Éric Fantone : Le changement de ratio, pour commencer. On passe du 1.43 au 2.20 suivant le format. Mais dans une vraie salle IMAX avec un écran de 26 mètres de large et de 20 mètres de haut, avec un gradinage très important, tu es immergé dans la projection et tu passes outre, au bout d’un moment. Peut-être pas pour des gens comme moi, qui ont une petite lampe qui clignote à chaque changement car j’ai tendance à regarder l’image et écouter le son, plutôt que de suivre l’histoire. Mais dans le cas des spectateurs « normaux », ça n’est pas préjudiciable. Ensuite, il y a une distinction de définition – à ne pas confondre avec la résolution puisqu’elle n’existe pas en argentique – que tout le monde peut ressentir. Le changement de qualité du détail est évident. Il y a plus d’informations, plus de détails, et tout est plus précis dans une image en 15/70mm. Pour prendre une unité de mesure assez leste, si on scanne les différentes pellicules, on passe d’une définition équivalente entre 8K et 12K en 5/70mm à une définition équivalent à 18K en 15/70mm, sachant qu’on parle ici d’une mesure en multiple de quatre. C’est délirant !
En tant que cinéphile, que pense-tu du combat de Christopher Nolan pour maintenir un tournage en pellicule, dans des formats désormais aussi peu plébiscités ?

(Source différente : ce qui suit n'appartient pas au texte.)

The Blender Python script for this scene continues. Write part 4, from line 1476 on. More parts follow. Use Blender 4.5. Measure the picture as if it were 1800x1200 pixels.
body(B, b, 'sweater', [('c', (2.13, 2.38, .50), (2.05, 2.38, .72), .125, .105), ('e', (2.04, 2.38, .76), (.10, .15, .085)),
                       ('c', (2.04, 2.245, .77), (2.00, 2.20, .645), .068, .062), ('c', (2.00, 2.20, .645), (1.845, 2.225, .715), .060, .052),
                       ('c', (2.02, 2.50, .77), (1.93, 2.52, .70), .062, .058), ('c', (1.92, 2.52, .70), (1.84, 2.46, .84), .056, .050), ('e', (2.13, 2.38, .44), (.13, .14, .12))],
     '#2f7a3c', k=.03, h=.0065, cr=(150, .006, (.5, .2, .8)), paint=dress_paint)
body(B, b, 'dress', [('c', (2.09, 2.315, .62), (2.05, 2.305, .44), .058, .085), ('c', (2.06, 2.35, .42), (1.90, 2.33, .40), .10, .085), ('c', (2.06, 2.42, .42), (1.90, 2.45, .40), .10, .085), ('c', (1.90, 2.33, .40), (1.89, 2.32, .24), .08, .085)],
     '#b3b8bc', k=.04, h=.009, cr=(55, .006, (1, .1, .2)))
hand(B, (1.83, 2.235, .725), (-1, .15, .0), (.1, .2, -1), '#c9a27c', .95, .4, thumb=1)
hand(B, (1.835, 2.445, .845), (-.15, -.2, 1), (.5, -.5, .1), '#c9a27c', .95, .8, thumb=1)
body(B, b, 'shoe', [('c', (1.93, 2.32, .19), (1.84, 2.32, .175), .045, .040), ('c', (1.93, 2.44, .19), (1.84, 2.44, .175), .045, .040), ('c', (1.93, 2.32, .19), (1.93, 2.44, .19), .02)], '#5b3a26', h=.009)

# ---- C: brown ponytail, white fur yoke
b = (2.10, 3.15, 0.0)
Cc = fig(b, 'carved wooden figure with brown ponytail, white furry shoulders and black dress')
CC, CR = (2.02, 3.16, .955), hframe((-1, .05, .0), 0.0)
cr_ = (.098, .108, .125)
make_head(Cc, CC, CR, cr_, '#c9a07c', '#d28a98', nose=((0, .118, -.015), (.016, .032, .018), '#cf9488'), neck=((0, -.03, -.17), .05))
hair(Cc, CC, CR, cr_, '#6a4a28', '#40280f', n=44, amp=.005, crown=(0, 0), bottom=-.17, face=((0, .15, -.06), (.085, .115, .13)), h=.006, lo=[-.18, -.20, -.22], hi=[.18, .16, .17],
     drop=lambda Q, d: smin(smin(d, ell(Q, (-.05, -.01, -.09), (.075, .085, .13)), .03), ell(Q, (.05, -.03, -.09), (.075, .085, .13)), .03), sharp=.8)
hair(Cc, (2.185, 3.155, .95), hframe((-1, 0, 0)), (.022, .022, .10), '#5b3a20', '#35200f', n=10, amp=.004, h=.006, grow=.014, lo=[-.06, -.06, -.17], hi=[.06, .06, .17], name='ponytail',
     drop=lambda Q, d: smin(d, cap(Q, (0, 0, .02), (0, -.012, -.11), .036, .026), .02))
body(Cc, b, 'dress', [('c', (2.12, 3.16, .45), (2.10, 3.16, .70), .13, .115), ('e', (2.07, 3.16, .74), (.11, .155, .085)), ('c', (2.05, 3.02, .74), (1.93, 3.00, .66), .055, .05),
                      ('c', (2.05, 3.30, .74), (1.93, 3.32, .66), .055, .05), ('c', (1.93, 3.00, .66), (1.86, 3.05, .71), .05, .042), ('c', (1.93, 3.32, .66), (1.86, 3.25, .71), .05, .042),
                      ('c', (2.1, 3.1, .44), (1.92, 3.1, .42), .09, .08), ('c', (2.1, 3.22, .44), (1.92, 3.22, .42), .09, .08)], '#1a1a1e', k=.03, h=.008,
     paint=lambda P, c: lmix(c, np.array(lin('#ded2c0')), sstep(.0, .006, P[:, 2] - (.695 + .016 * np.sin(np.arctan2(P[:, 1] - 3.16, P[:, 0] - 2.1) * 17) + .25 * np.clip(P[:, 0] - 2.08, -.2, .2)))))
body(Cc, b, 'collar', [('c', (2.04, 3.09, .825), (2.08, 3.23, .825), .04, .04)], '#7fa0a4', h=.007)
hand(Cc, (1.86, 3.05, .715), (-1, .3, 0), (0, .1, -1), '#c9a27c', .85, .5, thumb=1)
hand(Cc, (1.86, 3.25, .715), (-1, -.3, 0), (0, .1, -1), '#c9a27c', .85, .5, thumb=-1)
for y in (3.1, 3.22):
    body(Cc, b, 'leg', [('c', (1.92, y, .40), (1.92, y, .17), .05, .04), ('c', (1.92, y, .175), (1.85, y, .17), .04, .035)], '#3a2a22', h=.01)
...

Éric Fantone : Ce n’est même plus un combat, puisqu’il est déjà perdu. Christopher Nolan, c’est Don Quichotte. IMAX entretient cette envie car c’est du bon marketing et que c’est prestigieux mais cela concerne vraiment quelques milliers, voire quelques dizaines de milliers de spectateurs suivant le succès du film. Nous sommes dans une équivalence du produit de luxe, comme le Concorde ou une « Supercar ». C’est le très bon foie gras, le très bon vin du cinéma. On peut considérer que cette démarche est vaine car elle ne concerne que quelques écrans comme le BFI IMAX dans le monde entier pour pouvoir découvrir le film dans les conditions optimales. La pellicule est certes un format pérenne, tant qu’elle est fabriquée, et dans 50 ans, dans un siècle qui sait, on aura peut-être accès aux résolutions en 18k mais est-ce qu’il y aura encore la possibilité de produire, du tournage jusqu’à la projection, et assurer la diffusion d’un film en pellicule 15/70mm ? J’en doute fortement, en tout cas pas avant des dizaines d’années pour avoir un équivalent numérique à la projection 15/70mm, et ça n’a pas vraiment de sens dans un monde qui tend toujours plus vers le numérique, beaucoup plus souple et en constante amélioration qualitative. Nolan est vraiment le dernier à faire ça, avec un tournage en natif. Par exemple, MOURIR PEUT ATTENDRE comporte des scènes tournées en 15/70mm, dont la scène d’ouverture, mais le film, malgré son budget plus que confortable, n’a jamais été diffusé comme tel dans une seule salle, dans le monde entier ! On peut faire un parallèle entre Nolan et Oppenheimer dans le film. Le site de construction de la bombe, c’est son plateau de cinéma. Et Nolan est parti dans le désert avec sa communauté pour fabriquer sa propre bombe, ce film qui pourrait très bien lui exploser à la figure, se planter et détruire sa carrière. Il faut bien comprendre que ce n’est que de la contrainte que de tourner un film dans ces conditions, mais c’est dans cet exercice qu’il trouve son équilibre et sa place sur l’échiquier mondial en tant que cinéaste.
(1) À titre d’info, sur THE DARK KNIGHT, THE DARK KNIGHT RISES et INTERSTELLAR proposent respectivement 28mn, 72mn et 66mn d’images tournées en 15/70mm dans le ratio 1.43.
OPPENHEIMER de Christopher Nolan sort en salles le 19 juillet 2023.